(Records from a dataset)
★ ★ ★ ★
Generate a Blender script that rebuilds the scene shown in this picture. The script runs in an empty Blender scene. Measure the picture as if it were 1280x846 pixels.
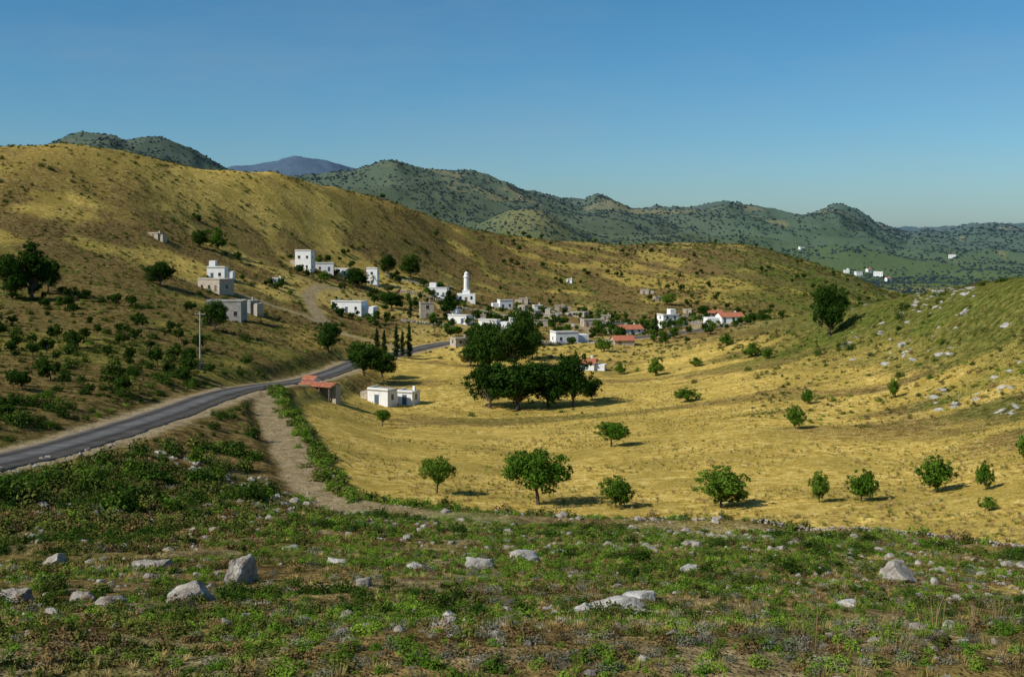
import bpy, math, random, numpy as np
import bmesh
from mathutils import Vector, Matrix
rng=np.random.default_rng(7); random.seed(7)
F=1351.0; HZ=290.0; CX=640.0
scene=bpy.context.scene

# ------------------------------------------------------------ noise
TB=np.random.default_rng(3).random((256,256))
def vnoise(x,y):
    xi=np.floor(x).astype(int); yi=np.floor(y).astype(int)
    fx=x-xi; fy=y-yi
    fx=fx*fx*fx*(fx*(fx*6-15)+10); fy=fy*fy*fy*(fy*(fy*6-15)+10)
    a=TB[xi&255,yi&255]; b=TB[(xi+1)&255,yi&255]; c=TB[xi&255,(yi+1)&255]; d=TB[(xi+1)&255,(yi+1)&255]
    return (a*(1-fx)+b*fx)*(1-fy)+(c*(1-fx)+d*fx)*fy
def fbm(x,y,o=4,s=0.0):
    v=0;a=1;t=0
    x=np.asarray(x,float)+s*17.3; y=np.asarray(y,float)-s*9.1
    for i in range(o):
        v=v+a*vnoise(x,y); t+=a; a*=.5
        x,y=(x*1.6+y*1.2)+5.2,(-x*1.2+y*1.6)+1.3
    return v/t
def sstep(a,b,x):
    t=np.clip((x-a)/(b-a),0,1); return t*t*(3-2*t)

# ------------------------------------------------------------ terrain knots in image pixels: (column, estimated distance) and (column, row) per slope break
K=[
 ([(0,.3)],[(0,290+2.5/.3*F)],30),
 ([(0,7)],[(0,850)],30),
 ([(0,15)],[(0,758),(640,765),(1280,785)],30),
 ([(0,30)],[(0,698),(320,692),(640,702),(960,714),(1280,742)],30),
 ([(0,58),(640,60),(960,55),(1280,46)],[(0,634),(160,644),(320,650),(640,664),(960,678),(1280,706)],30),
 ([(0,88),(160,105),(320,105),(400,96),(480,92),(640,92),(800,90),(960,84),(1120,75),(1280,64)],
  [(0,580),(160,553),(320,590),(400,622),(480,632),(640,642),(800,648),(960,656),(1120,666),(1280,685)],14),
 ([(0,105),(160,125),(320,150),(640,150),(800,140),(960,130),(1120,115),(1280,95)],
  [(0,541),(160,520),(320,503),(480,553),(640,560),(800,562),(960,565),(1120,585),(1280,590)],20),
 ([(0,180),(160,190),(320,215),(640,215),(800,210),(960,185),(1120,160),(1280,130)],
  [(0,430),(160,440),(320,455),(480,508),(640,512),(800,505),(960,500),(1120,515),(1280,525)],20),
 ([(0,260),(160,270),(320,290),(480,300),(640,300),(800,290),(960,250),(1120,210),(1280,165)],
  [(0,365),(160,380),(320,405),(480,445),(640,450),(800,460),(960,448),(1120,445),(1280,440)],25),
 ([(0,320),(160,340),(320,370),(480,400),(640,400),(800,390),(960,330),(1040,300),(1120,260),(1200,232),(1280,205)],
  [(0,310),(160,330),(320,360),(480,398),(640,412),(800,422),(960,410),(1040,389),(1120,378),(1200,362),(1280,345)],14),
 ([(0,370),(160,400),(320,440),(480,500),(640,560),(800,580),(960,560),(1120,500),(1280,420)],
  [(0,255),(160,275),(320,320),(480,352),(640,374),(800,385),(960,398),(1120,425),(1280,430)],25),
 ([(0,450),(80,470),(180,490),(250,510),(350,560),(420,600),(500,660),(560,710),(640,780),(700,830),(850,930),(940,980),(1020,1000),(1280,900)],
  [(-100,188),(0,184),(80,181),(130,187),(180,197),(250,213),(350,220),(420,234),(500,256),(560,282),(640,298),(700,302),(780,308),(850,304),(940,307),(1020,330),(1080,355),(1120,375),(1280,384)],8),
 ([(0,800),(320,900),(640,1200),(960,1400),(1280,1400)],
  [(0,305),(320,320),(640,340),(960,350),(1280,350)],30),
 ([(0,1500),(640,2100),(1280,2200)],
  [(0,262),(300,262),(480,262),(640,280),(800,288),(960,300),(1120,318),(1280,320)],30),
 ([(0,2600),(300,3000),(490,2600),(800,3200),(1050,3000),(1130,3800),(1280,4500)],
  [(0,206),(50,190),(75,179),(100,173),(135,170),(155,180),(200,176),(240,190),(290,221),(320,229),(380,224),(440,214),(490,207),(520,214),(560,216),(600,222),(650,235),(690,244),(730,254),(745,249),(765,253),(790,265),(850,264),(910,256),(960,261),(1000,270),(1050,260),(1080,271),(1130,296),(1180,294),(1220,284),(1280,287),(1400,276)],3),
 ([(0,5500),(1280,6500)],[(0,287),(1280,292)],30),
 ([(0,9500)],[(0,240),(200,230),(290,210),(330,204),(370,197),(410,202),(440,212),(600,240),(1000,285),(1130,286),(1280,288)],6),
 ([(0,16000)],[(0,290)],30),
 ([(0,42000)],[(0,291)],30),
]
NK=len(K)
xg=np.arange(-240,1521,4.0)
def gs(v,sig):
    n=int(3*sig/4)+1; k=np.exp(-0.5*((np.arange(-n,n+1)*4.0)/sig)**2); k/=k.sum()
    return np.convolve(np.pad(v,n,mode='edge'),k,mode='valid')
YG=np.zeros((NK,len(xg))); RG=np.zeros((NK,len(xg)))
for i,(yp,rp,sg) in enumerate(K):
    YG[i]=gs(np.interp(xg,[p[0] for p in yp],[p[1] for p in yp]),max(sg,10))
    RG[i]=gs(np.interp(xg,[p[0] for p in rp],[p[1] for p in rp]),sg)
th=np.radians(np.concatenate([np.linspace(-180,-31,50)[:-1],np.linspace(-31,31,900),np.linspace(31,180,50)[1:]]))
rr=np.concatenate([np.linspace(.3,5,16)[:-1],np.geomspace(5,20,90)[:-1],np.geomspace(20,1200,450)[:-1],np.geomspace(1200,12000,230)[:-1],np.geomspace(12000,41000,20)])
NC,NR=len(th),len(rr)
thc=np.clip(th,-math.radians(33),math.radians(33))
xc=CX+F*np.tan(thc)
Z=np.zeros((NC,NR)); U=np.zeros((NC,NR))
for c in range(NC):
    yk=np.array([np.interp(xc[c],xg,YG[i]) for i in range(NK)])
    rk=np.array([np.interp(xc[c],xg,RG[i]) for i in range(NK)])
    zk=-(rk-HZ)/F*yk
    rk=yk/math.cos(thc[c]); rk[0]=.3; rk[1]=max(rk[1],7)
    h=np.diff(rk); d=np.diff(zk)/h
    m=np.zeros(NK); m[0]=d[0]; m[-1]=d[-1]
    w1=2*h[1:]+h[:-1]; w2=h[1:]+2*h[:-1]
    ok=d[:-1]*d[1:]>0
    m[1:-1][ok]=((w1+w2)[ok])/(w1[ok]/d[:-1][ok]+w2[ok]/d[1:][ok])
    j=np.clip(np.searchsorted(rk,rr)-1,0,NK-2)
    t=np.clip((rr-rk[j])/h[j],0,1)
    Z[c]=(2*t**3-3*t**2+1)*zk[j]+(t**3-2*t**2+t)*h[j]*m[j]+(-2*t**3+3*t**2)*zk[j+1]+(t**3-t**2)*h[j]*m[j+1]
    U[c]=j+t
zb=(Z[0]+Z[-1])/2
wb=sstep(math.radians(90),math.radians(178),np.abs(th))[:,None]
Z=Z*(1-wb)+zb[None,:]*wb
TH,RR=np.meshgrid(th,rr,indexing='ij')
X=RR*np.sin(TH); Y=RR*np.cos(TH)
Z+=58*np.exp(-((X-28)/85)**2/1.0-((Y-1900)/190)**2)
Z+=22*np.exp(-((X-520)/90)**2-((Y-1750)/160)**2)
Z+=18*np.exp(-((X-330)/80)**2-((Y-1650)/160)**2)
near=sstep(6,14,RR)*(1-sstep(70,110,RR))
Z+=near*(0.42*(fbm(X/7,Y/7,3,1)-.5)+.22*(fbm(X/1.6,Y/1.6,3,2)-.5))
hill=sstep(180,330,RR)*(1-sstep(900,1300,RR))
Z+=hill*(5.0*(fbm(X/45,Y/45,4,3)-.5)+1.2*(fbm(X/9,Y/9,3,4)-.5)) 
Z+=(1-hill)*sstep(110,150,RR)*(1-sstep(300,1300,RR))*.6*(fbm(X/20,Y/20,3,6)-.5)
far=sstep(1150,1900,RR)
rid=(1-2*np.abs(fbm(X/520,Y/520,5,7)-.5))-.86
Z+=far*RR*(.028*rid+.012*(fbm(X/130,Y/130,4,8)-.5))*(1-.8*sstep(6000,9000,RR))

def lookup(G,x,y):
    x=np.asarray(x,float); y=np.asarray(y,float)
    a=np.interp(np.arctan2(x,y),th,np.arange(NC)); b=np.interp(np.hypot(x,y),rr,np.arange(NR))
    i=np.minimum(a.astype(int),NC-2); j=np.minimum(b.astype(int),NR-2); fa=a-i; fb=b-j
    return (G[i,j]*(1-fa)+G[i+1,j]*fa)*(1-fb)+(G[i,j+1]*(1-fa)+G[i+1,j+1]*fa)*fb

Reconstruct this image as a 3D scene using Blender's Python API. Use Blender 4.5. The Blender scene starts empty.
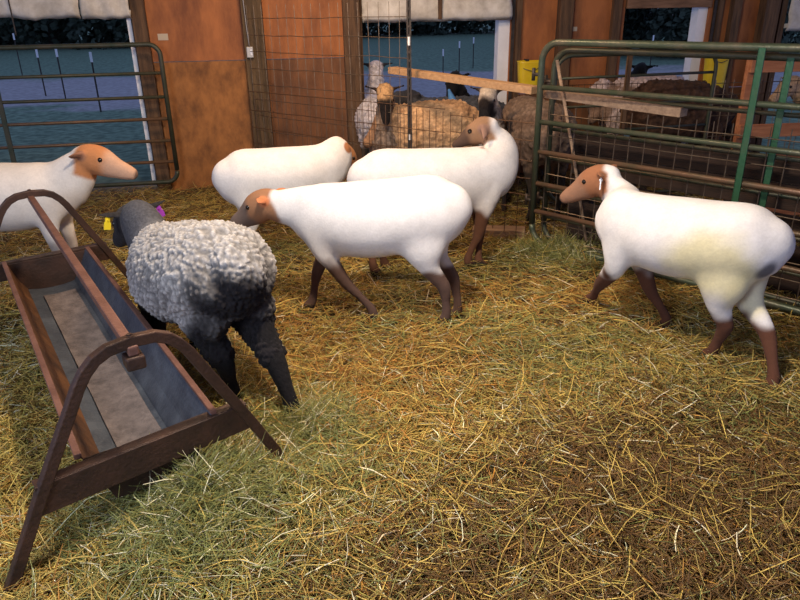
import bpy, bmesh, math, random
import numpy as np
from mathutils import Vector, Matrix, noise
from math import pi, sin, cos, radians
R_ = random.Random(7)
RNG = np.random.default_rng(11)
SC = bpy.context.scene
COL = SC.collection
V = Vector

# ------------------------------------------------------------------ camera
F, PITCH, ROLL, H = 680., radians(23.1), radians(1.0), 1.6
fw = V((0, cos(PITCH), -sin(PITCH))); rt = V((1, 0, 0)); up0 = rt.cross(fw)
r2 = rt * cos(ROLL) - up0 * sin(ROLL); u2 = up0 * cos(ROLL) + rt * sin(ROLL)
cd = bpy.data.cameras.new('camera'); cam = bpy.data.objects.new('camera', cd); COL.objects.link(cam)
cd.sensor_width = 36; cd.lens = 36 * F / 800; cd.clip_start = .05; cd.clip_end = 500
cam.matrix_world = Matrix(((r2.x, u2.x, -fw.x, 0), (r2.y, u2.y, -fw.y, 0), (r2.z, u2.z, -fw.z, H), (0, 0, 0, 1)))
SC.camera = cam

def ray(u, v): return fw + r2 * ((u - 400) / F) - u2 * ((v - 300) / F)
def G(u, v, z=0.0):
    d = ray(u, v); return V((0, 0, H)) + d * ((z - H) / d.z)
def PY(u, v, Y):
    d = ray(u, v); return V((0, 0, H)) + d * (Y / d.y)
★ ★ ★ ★
■ **BRIEF**:
Report how many lines in the records hold the word "scene", giving the number and nothing else.

■ **RIGHT ANSWER**:
4